> **TASK GOAL**
Using the data that follows, return exactly the lines from the one that contains "What Blender Python" through the one that contains "return np.array([(px-300)/FPX*Y, Y, CAMZ", ends included.

> **RECORD EXTRACTS**
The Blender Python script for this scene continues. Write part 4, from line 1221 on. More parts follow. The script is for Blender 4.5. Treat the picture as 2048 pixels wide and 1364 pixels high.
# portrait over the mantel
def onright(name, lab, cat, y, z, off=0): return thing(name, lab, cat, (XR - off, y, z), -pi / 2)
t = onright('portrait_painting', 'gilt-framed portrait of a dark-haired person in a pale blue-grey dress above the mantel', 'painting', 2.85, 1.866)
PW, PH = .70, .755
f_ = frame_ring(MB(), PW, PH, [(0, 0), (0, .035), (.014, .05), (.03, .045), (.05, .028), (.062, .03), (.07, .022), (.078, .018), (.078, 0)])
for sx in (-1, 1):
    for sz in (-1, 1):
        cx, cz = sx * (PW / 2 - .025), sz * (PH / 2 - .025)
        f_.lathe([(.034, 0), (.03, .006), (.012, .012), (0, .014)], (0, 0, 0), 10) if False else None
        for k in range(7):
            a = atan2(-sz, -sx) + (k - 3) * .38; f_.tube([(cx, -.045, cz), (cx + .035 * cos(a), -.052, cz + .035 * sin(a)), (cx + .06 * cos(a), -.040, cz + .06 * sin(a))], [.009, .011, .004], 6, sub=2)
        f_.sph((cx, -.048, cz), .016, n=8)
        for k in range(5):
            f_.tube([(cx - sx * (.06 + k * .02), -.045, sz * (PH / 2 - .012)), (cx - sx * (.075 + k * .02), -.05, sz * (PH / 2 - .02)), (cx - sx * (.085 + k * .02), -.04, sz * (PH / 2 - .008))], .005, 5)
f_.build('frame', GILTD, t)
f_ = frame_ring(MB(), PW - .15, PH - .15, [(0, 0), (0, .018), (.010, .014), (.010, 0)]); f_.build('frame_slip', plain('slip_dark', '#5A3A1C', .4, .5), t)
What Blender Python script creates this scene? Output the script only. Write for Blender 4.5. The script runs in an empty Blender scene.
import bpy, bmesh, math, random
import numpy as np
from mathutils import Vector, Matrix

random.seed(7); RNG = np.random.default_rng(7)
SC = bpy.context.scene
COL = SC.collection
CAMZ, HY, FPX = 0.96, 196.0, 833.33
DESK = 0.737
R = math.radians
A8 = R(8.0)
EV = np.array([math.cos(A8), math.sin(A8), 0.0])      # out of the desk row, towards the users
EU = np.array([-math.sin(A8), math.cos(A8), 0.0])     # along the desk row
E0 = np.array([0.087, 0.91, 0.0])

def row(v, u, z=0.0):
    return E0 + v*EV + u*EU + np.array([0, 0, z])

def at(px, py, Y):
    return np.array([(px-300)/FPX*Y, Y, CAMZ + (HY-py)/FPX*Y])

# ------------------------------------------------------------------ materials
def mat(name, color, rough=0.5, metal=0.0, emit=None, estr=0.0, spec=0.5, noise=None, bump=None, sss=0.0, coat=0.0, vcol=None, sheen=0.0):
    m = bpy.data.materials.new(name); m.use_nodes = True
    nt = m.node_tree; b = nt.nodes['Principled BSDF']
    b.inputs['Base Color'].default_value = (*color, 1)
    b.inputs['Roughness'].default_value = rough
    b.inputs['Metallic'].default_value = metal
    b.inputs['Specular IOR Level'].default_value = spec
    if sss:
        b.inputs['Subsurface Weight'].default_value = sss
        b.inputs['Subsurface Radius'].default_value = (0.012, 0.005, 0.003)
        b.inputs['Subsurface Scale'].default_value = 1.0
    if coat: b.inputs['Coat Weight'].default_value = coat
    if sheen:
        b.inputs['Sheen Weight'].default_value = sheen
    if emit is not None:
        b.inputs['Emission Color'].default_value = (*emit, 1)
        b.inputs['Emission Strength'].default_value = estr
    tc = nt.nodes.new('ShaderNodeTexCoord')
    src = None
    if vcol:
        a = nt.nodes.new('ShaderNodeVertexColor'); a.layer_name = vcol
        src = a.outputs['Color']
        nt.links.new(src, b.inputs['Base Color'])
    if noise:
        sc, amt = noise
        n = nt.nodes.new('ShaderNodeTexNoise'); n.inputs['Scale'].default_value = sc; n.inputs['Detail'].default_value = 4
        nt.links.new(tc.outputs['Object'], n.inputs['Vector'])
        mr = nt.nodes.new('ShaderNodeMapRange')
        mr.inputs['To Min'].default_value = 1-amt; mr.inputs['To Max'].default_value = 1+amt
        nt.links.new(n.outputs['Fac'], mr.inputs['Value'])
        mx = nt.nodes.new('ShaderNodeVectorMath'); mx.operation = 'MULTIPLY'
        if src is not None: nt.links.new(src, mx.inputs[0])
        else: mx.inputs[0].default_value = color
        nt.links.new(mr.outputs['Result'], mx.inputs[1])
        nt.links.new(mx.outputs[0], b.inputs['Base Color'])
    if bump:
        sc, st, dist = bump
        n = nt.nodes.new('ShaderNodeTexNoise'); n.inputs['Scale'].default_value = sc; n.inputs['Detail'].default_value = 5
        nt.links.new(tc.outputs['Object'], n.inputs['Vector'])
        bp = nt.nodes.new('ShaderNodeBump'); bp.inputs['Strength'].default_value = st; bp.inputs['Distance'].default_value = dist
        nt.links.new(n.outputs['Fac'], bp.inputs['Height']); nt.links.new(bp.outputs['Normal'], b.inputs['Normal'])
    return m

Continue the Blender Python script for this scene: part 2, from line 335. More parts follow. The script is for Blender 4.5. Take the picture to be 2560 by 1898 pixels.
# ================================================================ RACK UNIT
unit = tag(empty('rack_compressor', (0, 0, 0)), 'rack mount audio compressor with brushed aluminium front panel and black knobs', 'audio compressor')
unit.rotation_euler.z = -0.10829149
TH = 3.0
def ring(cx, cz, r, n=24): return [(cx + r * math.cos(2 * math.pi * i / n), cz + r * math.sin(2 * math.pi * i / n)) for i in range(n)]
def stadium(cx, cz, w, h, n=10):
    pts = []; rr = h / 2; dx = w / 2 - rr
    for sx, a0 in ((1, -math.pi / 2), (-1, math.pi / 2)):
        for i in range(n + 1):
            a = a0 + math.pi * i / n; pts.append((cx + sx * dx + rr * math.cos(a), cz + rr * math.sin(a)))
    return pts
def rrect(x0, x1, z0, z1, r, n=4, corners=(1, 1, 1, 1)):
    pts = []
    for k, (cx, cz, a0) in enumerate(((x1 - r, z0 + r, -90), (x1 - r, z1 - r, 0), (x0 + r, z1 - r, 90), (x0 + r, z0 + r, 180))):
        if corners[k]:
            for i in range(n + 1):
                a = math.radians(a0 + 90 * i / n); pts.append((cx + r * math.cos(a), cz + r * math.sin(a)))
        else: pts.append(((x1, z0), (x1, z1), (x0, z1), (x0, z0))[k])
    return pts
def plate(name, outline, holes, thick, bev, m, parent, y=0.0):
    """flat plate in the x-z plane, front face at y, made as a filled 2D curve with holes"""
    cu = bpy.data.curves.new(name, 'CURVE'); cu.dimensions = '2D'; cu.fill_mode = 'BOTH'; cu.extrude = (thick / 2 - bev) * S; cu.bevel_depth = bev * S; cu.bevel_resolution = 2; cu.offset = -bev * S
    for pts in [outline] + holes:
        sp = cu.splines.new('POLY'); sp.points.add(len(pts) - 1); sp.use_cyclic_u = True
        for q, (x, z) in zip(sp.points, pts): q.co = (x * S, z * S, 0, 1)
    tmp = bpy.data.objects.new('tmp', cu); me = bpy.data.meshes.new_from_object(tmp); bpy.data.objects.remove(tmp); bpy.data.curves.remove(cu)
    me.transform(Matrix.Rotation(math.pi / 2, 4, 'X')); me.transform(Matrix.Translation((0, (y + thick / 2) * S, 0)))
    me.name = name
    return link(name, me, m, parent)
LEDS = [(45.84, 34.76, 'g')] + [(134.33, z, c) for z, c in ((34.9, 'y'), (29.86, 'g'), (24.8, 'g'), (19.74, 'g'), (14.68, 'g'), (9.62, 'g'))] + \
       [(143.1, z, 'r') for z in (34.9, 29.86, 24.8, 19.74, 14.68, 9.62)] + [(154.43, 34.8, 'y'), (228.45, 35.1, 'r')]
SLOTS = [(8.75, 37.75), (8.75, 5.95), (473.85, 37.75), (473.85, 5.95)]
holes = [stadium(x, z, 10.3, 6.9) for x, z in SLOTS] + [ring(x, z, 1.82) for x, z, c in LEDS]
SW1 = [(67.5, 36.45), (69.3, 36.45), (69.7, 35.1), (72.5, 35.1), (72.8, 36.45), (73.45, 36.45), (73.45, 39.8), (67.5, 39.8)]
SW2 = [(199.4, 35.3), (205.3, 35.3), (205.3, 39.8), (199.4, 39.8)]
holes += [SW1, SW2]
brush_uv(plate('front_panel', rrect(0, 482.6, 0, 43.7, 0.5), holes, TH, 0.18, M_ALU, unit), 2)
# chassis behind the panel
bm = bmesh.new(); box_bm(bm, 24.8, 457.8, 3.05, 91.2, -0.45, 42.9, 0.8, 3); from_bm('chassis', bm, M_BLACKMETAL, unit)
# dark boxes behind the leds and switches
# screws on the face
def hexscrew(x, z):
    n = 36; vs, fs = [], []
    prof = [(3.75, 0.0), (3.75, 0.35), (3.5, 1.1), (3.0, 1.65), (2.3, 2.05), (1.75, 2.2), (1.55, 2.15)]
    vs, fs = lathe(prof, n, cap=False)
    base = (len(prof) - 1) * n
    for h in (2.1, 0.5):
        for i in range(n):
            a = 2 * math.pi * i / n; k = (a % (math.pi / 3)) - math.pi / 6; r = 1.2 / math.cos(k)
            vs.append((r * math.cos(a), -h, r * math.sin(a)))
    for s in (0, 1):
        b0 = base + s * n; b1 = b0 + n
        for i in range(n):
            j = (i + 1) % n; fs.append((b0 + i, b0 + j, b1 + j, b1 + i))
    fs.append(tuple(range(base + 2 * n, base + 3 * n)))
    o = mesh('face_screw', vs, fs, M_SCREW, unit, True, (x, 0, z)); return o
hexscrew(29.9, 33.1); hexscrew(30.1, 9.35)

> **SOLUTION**
What Blender Python script creates this scene? Output the script only. Write for Blender 4.5. The script runs in an empty Blender scene.
import bpy, bmesh, math, random
import numpy as np
from mathutils import Vector, Matrix

random.seed(7); RNG = np.random.default_rng(7)
SC = bpy.context.scene
COL = SC.collection
CAMZ, HY, FPX = 0.96, 196.0, 833.33
DESK = 0.737
R = math.radians
A8 = R(8.0)
EV = np.array([math.cos(A8), math.sin(A8), 0.0])      # out of the desk row, towards the users
EU = np.array([-math.sin(A8), math.cos(A8), 0.0])     # along the desk row
E0 = np.array([0.087, 0.91, 0.0])

def row(v, u, z=0.0):
    return E0 + v*EV + u*EU + np.array([0, 0, z])

def at(px, py, Y):
    return np.array([(px-300)/FPX*Y, Y, CAMZ + (HY-py)/FPX*Y])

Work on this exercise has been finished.